Chocolate Iguana on Fourth Avenue to close

The Chocolate Iguana, a longtime fixture at the northeast corner of North Fourth Avenue and East Sixth Street, will close at the end of March. The shop, owned by Marci Conklin, serves coffee, tea, candies, lunch fare and ice cream.

For a quarter century, the corner of North Fourth Avenue and East Sixth Street has been fondly referred to as the Chocolate Iguana corner.

Sometime this summer, it will be home to Madhatters Roasters, a coffee shop owned by the Tucson attorney who bought the building at 500 N. Fourth Ave. three or four years ago.

"Hopefully our plan is to get that opened sometime in the summertime," Scott Biaggi said Thursday, hours after Chocolate Iguana owner Marci Conklin announced the closure on Facebook. "We'll have some pastries, some breakfast items and a few lunch items, (but) primarily we will be a coffee shop."

Marci Conklin, owner of Chocolate Iguana on 4th, said her verbal agreement to a one-year lease for her spot on North Fourth Avenue was abruptly dropped last September. The landlord said Conklin had said she wanted to sell the business and retire.

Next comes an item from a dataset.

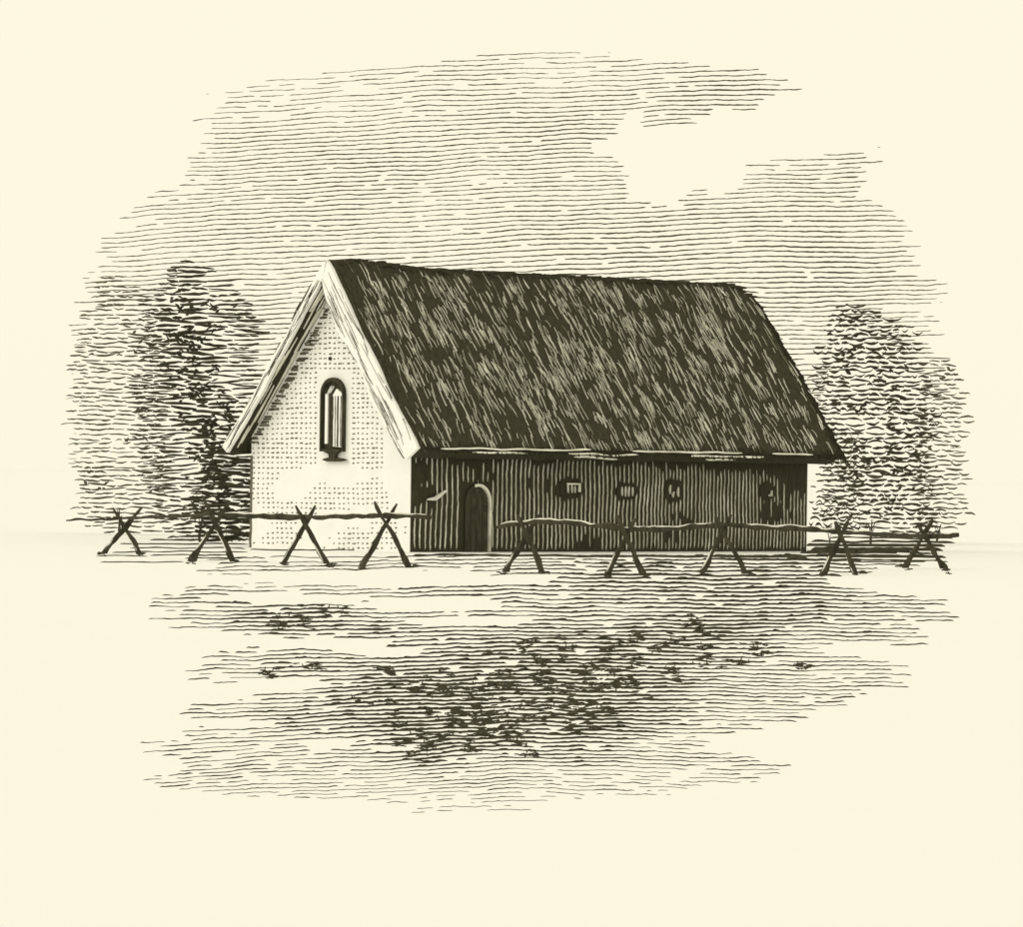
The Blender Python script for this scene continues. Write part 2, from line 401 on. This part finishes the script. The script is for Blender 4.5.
def strand(mb, p, d, n, L, wd_, k, bend=0.0, lift=.02, seg=5):
    sdv = d.cross(n).normalized(); rr = []
    for i in range(seg):
        q = i / (seg - 1)
        c = p + d * (L * q) + sdv * (bend * math.sin(q * 2.2)) + n * (lift)
        ww = wd_ * (.25 + .75 * math.sin(math.pi * min(1, .12 + q * .8)))
        rr.append([c - sdv * ww / 2 - n * .03, c + n * ww * .35, c + sdv * ww / 2 - n * .03])
    mb.rings(rr, k)
N_R = Vector((0, -nr.x, -nr.y))
slope_len = (Vector(rg) - Vector(er)).length
for kind, total, thr in (('straw', 1950, .40), ('dullstraw', 250, .5)):
    cnt = 0
    while cnt < total:
        x = U(x0r + .05, x1r - .05); s = U(.03, .985)
        d0 = thr + .42 * N3(x * .9, s * 5, 61) + .75 * N3(x * 3.4, s * 13, 62)
        if x < .3: d0 -= .2
        if x > L_ - .35 or s > .95: d0 -= .3
        if R() > d0: continue
        p = outer(x, s, 'r'); p2 = outer(x, max(0, s - .05), 'r'); d = (p2 - p).normalized()
        a = U(-.10, .05) + .13 * N3(x * .8, s * 3, 63) + .16 * (s - .5)
        d = (d + Vector((a, 0, 0))).normalized()
        L = U(.12, .5) * (1.5 if R() < .15 else 1)
        L = min(L, s * slope_len * .98)
        if L < .12 or p.x + d.x * L > x1r - .02: continue
        strand(rf, p, d, N_R, L, U(.010, .021), kind, bend=U(-.07, .05), lift=.012)
        cnt += 1
# dark loose ends along the ridge, the far verge and the eave
for i in range(260):
    x = U(x0r + .1, x1r); p = outer(x, U(.95, 1), 'r')
    strand(rf, p, Vector((U(.2, 1), U(-.6, .0), U(-.12, .06))).normalized(), Vector((0, -.3, 1)).normalized(), U(.1, .3), U(.04, .07), 'thatch', bend=U(-.04, .04), lift=.0)
for i in range(330):
    s = U(0, .97); p = outer(x1r, s, 'r')
    strand(rf, p - Vector((.1, 0, 0)), Vector((U(.15, .6), -.55, -.75)).normalized(), N_R, U(.15, .4), U(.03, .06), 'thatch', lift=.02)
for i in range(700):
    x = U(x0r + .1, x1r); p = outer(x, U(0, .03), 'r')
    strand(rf, p, Vector((U(-.1, .3), -.55, -.8)).normalized(), N_R, U(.08, .24), U(.03, .05), 'thatch', lift=.0)
for i in range(120):
    s = U(.02, .97); p = outer(x0r, s, 'r')
    strand(rf, p + Vector((.04, 0, 0)), Vector((U(-.12, .05), -.58, -.8)).normalized(), N_R, U(.2, .5), U(.03, .05), 'thatch', lift=.02)
# pale highlight lines along the eave, drawn as straw strands
for (yy, zz, spans) in ((-.045, -.01, [(0.2, 5.3), (6.6, 10.6), (11.6, 13.2)]), (-.02, -.10, [(1.2, 3.1), (4.4, 6.9), (8.6, 11.4)]), (-.01, -.17, [(4.6, 6.2), (9.2, 10.4)])):
    for (a, c) in spans:
        pts = []; x = a
        while x < c:
            p = outer(x, .0, 'r'); pts.append(Vector((x, p.y + yy + (.0 if zz > -.05 else -.03), p.z + zz + .035 * N3(x * 1.1, zz * 9, 71)))); x += .15
        rf.tube(pts, [.032 * (.6 + .5 * abs(N3(q.x * 2, zz, 72))) * (.4 if j in (0, len(pts) - 1) else 1) for j, q in enumerate(pts)], 'straw', 5)
# pale straw on the soffit of the gable overhang
for i in range(20):
    q = U(.02, .9); x = U(-OG + .03, -.04)
    p = Vector((x, il0.x + (ia.x - il0.x) * q, il0.y + (ia.y - il0.y) * q))
    dd = Vector((U(-.03, .03), dl.x, dl.y)).normalized()
    strand(rf, p, dd, Vector((0, nl.x, nl.y)), min(U(.5, 1.6), (1 - q) * 4.6), U(.03, .05), 'straw', lift=.02)
rf.build('thatch', house)

# pale cut edge of the thatch along the near gable
ed = MB(); xe0, xe1 = -OG - .10, -OG - .003
def rake(side, n=26):
    o, i = [], []
    for k in range(n + 1):
        s = k / n
        p = outer(-OG, s, side)
        n_ = nr if side == 'r' else nl; t = (tre if side == 'r' else tl)
        t *= 1 + .16 * N3(s * 5, 2 if side == 'r' else 7, 81) + .10 * N3(s * 14, 4, 82)
        if side == 'r' and s < .08: t *= .8 + 2.5 * s
        u = .045 + .035 * N3(s * 6, 9, 83)
        o.append(Vector((p.y + n_.x * u, p.z + n_.y * u)))
        q = Vector((p.y + n_.x * t, p.z + n_.y * t))
        i.append(q)
    return o, i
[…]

Conklin's announcement came months after she said Biaggi terminated the month-to-month lease she said the two had verbally agreed to last summer, when her five-year lease expired. Chocolate Iguana, an espresso shop and cafe that has been in business 28 years — 20 of them under Conklin's ownership — had been operating on a five-year renewable lease under the previous owner. She said Biaggi, through the property management firm, had agreed last August to a one-year lease that would have expired on July 31, but in September she was notified that her lease was up effective Oct. 1. After legal wrangling, she was able to extend it until the end of March, she said.

"When (Biaggi) bought the property, I saw him and I was like, 'Oh wow, that's exciting. Congratulations,'" she said, adding that she asked him if she was "safe." "He said, 'Of course you are. You're Chocolate Iguana. You're what makes that corner.'"

Biaggi, who has financial ties to Durango Roasters coffee company in Colorado, said he came up with the idea to open the coffee shop after he heard that Conklin, who runs Chocolate Iguana with her daughters and husband, wanted to sell the business and retire.

"When it came to our attention that they wanted out, we thought it would be a perfect location to open up a local coffee shop," he said.

Conklin said she was considering retirement but was planning to turn the business over to two of her daughters, who have worked in the shop since they were kids.

Conklin said it was hard telling her employees this week that the business was closing. On Facebook just before noon Thursday, she told customers that this would be the shop's last Fourth Avenue Street Fair, which runs through this weekend.

Natalie Svenson portions out German raspberry candies for packaging at the Chocolate Iguana. The building’s owner plans to open a coffee shop, Madhatters Roasters.

"Our family has been a part of this neighborhood and community over a quarter of a century and we will miss it and what has become our extended family very much," she wrote. "We are mourning this loss not only for ourselves, but for Tucson and all the generations of families that have come through our door. We have loved being part of your life and hope you'll come by and see us before March 31."

Fred Ronstadt, executive director of the Fourth Avenue Business Association, called the loss of Chocolate Iguana "incalculable."

"They have been a longtime stalwart of the avenue and it's horrible that they are being thrown out this way," he said. "The way this is being perceived as happening, there is already talk of boycotting (Madhatter's). It will be interesting to see if the Fourth Avenue community rallies behind them. The old (adage) voting with your pocketbook, your wallet, we may see a real example of that."